> [Exercise] Your task is to write out the complete listing exactly as it is shown.

**** Data excerpt

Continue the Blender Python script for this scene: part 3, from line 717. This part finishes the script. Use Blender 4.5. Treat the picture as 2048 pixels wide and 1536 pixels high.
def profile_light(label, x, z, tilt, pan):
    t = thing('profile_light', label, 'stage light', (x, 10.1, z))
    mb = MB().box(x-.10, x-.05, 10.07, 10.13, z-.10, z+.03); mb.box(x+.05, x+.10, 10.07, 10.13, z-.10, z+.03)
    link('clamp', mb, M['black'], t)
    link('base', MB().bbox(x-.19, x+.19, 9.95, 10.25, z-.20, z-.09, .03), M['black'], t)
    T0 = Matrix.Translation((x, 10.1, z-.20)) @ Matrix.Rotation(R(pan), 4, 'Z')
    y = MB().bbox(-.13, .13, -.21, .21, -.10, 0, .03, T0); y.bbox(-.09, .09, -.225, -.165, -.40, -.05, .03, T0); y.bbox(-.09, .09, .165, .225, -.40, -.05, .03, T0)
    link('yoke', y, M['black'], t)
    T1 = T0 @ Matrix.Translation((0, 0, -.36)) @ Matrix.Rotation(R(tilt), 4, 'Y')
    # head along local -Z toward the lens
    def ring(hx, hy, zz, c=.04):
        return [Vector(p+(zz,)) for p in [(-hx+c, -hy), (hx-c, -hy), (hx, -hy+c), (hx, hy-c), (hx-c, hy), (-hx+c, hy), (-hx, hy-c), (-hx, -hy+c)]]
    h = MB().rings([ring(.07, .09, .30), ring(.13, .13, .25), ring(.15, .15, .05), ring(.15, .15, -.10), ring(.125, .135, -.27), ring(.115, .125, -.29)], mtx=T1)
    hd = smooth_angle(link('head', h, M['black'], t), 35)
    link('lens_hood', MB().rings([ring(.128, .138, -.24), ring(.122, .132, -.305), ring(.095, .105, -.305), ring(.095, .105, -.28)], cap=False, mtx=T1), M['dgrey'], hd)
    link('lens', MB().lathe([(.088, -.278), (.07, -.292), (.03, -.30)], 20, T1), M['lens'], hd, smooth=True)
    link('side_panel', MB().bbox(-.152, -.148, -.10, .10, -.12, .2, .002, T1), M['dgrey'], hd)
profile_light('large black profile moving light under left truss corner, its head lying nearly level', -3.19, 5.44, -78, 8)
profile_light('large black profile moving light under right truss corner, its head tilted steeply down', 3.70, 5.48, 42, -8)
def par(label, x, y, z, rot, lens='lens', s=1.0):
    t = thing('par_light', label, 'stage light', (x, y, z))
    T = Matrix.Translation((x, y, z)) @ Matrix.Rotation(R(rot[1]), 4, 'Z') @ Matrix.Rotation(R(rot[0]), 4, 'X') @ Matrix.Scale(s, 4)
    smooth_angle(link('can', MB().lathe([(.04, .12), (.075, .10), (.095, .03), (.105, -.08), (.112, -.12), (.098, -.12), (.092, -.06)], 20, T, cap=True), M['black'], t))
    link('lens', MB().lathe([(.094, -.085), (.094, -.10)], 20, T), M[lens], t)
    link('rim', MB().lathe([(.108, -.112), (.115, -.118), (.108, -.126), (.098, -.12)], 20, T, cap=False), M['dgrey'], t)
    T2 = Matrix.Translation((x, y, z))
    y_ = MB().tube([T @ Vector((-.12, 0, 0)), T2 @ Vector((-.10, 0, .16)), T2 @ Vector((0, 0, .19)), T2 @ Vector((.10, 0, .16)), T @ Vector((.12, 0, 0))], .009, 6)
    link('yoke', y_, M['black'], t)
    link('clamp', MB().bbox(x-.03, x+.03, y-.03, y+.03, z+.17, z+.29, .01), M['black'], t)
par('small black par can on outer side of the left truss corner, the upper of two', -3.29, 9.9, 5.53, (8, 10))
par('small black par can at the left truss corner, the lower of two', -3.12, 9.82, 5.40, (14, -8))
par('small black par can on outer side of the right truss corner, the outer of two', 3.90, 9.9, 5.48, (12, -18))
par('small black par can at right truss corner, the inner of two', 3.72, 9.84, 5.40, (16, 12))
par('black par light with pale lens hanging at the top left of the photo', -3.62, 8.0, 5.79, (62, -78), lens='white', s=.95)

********

> [Response below]
Continue the Blender Python script for this scene: part 3, from line 717. This part finishes the script. Use Blender 4.5. Treat the picture as 2048 pixels wide and 1536 pixels high.
def profile_light(label, x, z, tilt, pan):
    t = thing('profile_light', label, 'stage light', (x, 10.1, z))
    mb = MB().box(x-.10, x-.05, 10.07, 10.13, z-.10, z+.03); mb.box(x+.05, x+.10, 10.07, 10.13, z-.10, z+.03)
    link('clamp', mb, M['black'], t)
    link('base', MB().bbox(x-.19, x+.19, 9.95, 10.25, z-.20, z-.09, .03), M['black'], t)
    T0 = Matrix.Translation((x, 10.1, z-.20)) @ Matrix.Rotation(R(pan), 4, 'Z')
    y = MB().bbox(-.13, .13, -.21, .21, -.10, 0, .03, T0); y.bbox(-.09, .09, -.225, -.165, -.40, -.05, .03, T0); y.bbox(-.09, .09, .165, .225, -.40, -.05, .03, T0)
    link('yoke', y, M['black'], t)
    T1 = T0 @ Matrix.Translation((0, 0, -.36)) @ Matrix.Rotation(R(tilt), 4, 'Y')
    # head along local -Z toward the lens
    def ring(hx, hy, zz, c=.04):
        return [Vector(p+(zz,)) for p in [(-hx+c, -hy), (hx-c, -hy), (hx, -hy+c), (hx, hy-c), (hx-c, hy), (-hx+c, hy), (-hx, hy-c), (-hx, -hy+c)]]
    h = MB().rings([ring(.07, .09, .30), ring(.13, .13, .25), ring(.15, .15, .05), ring(.15, .15, -.10), ring(.125, .135, -.27), ring(.115, .125, -.29)], mtx=T1)
    hd = smooth_angle(link('head', h, M['black'], t), 35)
    link('lens_hood', MB().rings([ring(.128, .138, -.24), ring(.122, .132, -.305), ring(.095, .105, -.305), ring(.095, .105, -.28)], cap=False, mtx=T1), M['dgrey'], hd)
    link('lens', MB().lathe([(.088, -.278), (.07, -.292), (.03, -.30)], 20, T1), M['lens'], hd, smooth=True)
    link('side_panel', MB().bbox(-.152, -.148, -.10, .10, -.12, .2, .002, T1), M['dgrey'], hd)
profile_light('large black profile moving light under left truss corner, its head lying nearly level', -3.19, 5.44, -78, 8)
profile_light('large black profile moving light under right truss corner, its head tilted steeply down', 3.70, 5.48, 42, -8)
def par(label, x, y, z, rot, lens='lens', s=1.0):
    t = thing('par_light', label, 'stage light', (x, y, z))
    T = Matrix.Translation((x, y, z)) @ Matrix.Rotation(R(rot[1]), 4, 'Z') @ Matrix.Rotation(R(rot[0]), 4, 'X') @ Matrix.Scale(s, 4)
    smooth_angle(link('can', MB().lathe([(.04, .12), (.075, .10), (.095, .03), (.105, -.08), (.112, -.12), (.098, -.12), (.092, -.06)], 20, T, cap=True), M['black'], t))
    link('lens', MB().lathe([(.094, -.085), (.094, -.10)], 20, T), M[lens], t)
    link('rim', MB().lathe([(.108, -.112), (.115, -.118), (.108, -.126), (.098, -.12)], 20, T, cap=False), M['dgrey'], t)
    T2 = Matrix.Translation((x, y, z))
    y_ = MB().tube([T @ Vector((-.12, 0, 0)), T2 @ Vector((-.10, 0, .16)), T2 @ Vector((0, 0, .19)), T2 @ Vector((.10, 0, .16)), T @ Vector((.12, 0, 0))], .009, 6)
    link('yoke', y_, M['black'], t)
    link('clamp', MB().bbox(x-.03, x+.03, y-.03, y+.03, z+.17, z+.29, .01), M['black'], t)
par('small black par can on outer side of the left truss corner, the upper of two', -3.29, 9.9, 5.53, (8, 10))
par('small black par can at the left truss corner, the lower of two', -3.12, 9.82, 5.40, (14, -8))
par('small black par can on outer side of the right truss corner, the outer of two', 3.90, 9.9, 5.48, (12, -18))
par('small black par can at right truss corner, the inner of two', 3.72, 9.84, 5.40, (16, 12))
par('black par light with pale lens hanging at the top left of the photo', -3.62, 8.0, 5.79, (62, -78), lens='white', s=.95)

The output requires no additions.